As a bit of comics geekery, I’m a little irritated that they merged Savage with Hath-Set, because making him a jealous Egyptian removes some useful characterization of the character: Namely, that he’s an uplifted caveman. As Alan Scott once noted, Vandal Savage would happily eat his enemies. Properly written, that makes him terrifying.
Meanwhile, the Ray/Kendra romance arc had one good point and a dozen stupid ones—the fact that it really took off in earnest after they spend two years stranded in the 50s together was great! Plenty of time for them to really get to know each other and cling to each other as fellow fish out of temporal waters. The back-and-forth that takes place over the course of a few weeks afterwards? Ugh. I mean, it’s just a star in the greater constellation of “Ray Palmer makes poor life choices,” but even so.

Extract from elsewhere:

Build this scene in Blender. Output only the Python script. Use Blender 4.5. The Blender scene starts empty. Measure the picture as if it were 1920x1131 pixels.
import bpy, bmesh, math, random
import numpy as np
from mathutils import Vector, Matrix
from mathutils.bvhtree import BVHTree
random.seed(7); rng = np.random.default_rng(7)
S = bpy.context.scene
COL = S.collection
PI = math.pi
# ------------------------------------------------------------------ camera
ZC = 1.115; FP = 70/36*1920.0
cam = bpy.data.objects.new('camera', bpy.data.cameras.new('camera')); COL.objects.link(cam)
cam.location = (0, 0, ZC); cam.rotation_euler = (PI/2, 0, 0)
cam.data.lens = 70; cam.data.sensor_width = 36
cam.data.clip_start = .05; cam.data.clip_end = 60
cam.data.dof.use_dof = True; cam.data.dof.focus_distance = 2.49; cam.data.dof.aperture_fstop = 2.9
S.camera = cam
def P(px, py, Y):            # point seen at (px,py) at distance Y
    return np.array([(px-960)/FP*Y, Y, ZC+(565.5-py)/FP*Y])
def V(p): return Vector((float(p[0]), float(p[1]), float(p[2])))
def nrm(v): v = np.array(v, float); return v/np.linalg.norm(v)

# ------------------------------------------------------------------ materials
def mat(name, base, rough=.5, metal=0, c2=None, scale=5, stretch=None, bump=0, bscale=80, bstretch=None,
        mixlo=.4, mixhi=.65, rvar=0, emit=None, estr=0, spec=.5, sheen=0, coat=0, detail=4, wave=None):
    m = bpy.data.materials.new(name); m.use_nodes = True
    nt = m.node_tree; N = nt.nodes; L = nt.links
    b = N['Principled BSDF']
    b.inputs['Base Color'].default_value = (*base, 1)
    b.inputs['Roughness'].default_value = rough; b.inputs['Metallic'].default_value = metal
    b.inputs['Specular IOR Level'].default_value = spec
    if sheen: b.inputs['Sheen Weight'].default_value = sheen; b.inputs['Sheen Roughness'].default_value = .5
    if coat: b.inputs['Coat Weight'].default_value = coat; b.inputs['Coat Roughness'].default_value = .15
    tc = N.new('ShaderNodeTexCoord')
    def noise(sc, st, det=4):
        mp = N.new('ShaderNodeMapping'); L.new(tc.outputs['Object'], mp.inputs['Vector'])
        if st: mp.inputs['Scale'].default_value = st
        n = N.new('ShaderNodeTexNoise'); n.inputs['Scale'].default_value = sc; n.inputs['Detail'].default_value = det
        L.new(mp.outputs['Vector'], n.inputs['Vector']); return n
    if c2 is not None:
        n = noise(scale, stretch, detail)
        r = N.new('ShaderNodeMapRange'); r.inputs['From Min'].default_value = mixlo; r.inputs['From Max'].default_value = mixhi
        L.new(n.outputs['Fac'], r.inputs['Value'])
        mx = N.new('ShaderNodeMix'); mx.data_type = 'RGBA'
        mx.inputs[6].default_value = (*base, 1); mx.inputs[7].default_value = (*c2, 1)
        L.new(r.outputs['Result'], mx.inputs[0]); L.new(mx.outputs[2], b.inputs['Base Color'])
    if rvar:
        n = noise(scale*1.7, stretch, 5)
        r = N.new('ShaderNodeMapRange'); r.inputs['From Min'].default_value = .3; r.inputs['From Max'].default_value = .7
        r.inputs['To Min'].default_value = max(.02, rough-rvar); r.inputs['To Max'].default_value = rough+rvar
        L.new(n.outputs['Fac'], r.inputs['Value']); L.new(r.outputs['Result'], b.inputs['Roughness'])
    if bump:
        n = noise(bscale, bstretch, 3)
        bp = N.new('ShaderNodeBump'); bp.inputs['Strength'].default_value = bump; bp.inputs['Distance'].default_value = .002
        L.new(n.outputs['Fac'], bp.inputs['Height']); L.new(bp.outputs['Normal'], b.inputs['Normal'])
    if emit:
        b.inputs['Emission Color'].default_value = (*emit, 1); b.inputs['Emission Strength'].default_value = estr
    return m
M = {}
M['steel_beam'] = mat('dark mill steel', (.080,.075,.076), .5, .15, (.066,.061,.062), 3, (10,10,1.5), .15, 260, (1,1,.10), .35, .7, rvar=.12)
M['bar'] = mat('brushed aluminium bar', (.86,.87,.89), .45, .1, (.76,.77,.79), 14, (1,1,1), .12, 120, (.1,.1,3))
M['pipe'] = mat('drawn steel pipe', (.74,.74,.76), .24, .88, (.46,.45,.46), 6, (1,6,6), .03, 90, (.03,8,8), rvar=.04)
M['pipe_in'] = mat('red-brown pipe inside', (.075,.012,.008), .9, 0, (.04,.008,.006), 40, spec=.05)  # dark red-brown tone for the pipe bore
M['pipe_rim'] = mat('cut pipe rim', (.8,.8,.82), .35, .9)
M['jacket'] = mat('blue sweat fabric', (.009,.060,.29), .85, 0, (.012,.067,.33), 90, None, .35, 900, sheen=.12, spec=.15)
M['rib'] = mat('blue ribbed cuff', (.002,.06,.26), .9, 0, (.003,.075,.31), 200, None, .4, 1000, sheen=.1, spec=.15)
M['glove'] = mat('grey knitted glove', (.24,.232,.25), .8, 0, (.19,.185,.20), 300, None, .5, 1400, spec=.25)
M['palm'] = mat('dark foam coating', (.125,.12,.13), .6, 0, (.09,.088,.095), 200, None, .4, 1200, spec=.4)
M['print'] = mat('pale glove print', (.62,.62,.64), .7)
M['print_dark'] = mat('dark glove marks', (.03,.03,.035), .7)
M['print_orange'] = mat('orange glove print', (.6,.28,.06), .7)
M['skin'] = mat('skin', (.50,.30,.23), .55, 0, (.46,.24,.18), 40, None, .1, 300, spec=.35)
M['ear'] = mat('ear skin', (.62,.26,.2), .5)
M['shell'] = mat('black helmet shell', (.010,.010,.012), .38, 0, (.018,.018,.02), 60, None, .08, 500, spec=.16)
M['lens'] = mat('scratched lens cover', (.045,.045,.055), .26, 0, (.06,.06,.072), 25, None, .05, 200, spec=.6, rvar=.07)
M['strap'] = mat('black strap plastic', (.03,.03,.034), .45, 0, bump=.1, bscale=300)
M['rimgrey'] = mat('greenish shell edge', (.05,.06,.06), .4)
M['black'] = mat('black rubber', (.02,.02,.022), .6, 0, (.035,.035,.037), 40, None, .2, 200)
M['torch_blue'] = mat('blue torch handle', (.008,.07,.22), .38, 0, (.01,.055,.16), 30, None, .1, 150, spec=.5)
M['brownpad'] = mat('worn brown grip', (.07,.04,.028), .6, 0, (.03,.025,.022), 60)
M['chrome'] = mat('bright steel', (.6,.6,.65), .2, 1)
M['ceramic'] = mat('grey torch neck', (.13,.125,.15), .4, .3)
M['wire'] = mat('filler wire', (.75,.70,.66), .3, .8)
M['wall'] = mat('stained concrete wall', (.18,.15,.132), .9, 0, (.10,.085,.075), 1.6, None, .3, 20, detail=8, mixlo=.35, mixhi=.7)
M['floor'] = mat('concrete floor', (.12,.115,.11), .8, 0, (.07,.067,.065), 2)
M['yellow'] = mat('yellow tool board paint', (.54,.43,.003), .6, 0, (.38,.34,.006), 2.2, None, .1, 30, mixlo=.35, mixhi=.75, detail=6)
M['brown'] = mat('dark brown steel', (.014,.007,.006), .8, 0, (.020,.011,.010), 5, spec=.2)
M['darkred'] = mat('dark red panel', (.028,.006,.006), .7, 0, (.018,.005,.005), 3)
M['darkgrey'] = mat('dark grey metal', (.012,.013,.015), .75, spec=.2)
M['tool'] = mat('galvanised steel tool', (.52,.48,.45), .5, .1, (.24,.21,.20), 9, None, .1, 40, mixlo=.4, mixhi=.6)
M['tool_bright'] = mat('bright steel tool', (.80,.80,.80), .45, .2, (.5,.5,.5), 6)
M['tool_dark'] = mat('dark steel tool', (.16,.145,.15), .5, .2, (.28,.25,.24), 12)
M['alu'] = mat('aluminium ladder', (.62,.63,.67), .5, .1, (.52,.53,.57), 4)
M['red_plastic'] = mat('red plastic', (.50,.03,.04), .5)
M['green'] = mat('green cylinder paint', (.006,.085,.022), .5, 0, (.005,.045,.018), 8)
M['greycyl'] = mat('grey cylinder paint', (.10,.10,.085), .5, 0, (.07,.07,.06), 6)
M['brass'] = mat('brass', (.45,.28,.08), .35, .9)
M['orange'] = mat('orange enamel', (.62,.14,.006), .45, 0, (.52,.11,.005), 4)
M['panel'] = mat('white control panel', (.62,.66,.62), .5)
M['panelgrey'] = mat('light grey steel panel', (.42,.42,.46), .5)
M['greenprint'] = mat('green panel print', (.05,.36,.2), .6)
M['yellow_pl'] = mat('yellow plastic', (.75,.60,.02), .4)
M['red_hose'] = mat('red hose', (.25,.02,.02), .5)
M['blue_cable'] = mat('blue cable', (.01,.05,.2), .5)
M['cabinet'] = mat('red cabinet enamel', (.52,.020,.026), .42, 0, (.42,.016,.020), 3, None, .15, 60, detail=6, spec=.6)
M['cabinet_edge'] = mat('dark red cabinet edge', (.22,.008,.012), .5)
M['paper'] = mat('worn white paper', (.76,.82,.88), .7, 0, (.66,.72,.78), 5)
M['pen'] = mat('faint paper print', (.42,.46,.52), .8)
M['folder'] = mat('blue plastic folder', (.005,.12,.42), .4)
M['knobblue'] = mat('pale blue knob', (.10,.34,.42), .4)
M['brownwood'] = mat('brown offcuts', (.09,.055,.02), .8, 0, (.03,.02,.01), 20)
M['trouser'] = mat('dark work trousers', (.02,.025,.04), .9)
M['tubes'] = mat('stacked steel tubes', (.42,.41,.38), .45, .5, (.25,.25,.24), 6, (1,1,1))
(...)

They spend far too much time falling back on the “time solidifies so it can’t be changed” and “we want to minimize our impact on the timeline” excuses to not do anything, when it’s clear from early on that time changes fairly easily, just not in the ways they want it to. If a change in the timeline would benefit Vandal Savage, it’s easy. If it would hurt him, it’s impossible. The reveal at the end that the Time Masters were pulling everyone’s strings to begin with mitigates some of the team’s stupidity and incompetence, though not all of it. And at least that’s a decent explanation for the highly variable malleability of time.
(Their approach to time travel in general is highly “timey-wimey”. Given the genre I think that’s okay, but the lack of consistency or at least hand-waving is irritating.)
Overall: Okay, honestly, there’s a lot of stupid in this show; it’s arguably the weakest of the four Arrowverse shows. That said, it’s still fun comic-book action if you’re willing to turn your brain off for it. Word has it so far that season 2 gets better, dropping some of the weaker characters and having more fun with the time-travel premise.